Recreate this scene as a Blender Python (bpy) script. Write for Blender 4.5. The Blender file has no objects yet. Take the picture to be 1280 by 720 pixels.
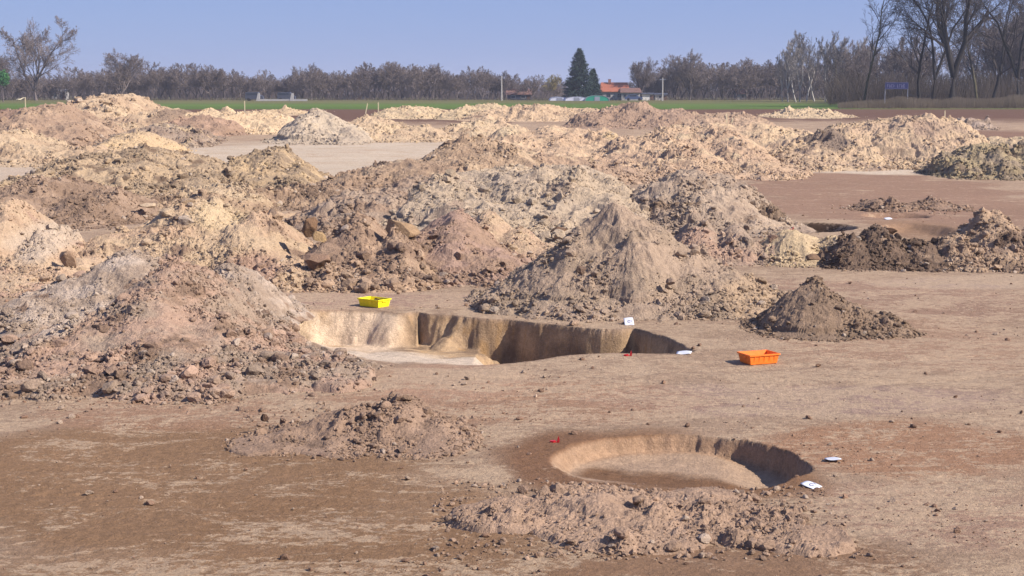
import bpy, math, random
import numpy as np
from mathutils import Vector

# ------------------------------------------------------------------ scene, camera geometry
SC = bpy.context.scene
COL = SC.collection
random.seed(7)
CAMH, F, HOR = 4.7, 2000.0, 112.0
HAZE = .00028
PITCH = math.atan((360 - HOR) / F)
CP, SP = math.cos(PITCH), math.sin(PITCH)

def ray(px, py):
    x, y = (px - 640) / F, (360 - py) / F
    return x, CP + y * SP, -SP + y * CP

def at(px, py, Y):
    """the world point seen at photo position (px,py) at distance Y"""
    dx, dy, dz = ray(px, py)
    t = Y / dy
    return dx * t, Y, CAMH + dz * t

def gbase(y):
    y = np.asarray(y, dtype=float)
    t = np.clip((y - 60) / 140.0, 0, 1)
    return 2.2 * (t * 0.75 + 0.25 * t * t * (3 - 2 * t))

def Dof(py):
    lo, hi = 8.0, 900.0
    for _ in range(50):
        m = (lo + hi) / 2
        if at(640, py, m)[2] > float(gbase(m)): lo = m
        else: hi = m
    return lo

def onground(px, py):
    D = Dof(py)
    x, y, z = at(px, py, D)
    return x, y, z

# ------------------------------------------------------------------ numpy noise
def _h(ix, iy, seed):
    n = (ix.astype(np.int64) * 374761393 + iy.astype(np.int64) * 668265263 + seed * 974634777) & 0xFFFFFFFF
    n = ((n ^ (n >> 13)) * 1274126177) & 0xFFFFFFFF
    n = ((n ^ (n >> 16)) * 2246822519) & 0xFFFFFFFF
    return ((n ^ (n >> 15)) & 0xFFFFFF).astype(np.float32) / 16777215.0

def vnoise(x, y, seed):
    ix, iy = np.floor(x), np.floor(y)
    fx, fy = (x - ix).astype(np.float32), (y - iy).astype(np.float32)
    fx = fx * fx * (3 - 2 * fx); fy = fy * fy * (3 - 2 * fy)
    a, b = _h(ix, iy, seed), _h(ix + 1, iy, seed)
    c, d = _h(ix, iy + 1, seed), _h(ix + 1, iy + 1, seed)
    return (a * (1 - fx) + b * fx) * (1 - fy) + (c * (1 - fx) + d * fx) * fy - 0.5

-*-

■ YOUR OBJECTIVE ■
Return nothing but the lines running from the start of the data to the line with "return x, CP + y * SP, -SP + y * CP", please, both ends included and no pictures.

■ WORKED ANSWER ■
Recreate this scene as a Blender Python (bpy) script. Write for Blender 4.5. The Blender file has no objects yet. Take the picture to be 1280 by 720 pixels.
import bpy, math, random
import numpy as np
from mathutils import Vector

# ------------------------------------------------------------------ scene, camera geometry
SC = bpy.context.scene
COL = SC.collection
random.seed(7)
CAMH, F, HOR = 4.7, 2000.0, 112.0
HAZE = .00028
PITCH = math.atan((360 - HOR) / F)
CP, SP = math.cos(PITCH), math.sin(PITCH)

def ray(px, py):
    x, y = (px - 640) / F, (360 - py) / F
    return x, CP + y * SP, -SP + y * CP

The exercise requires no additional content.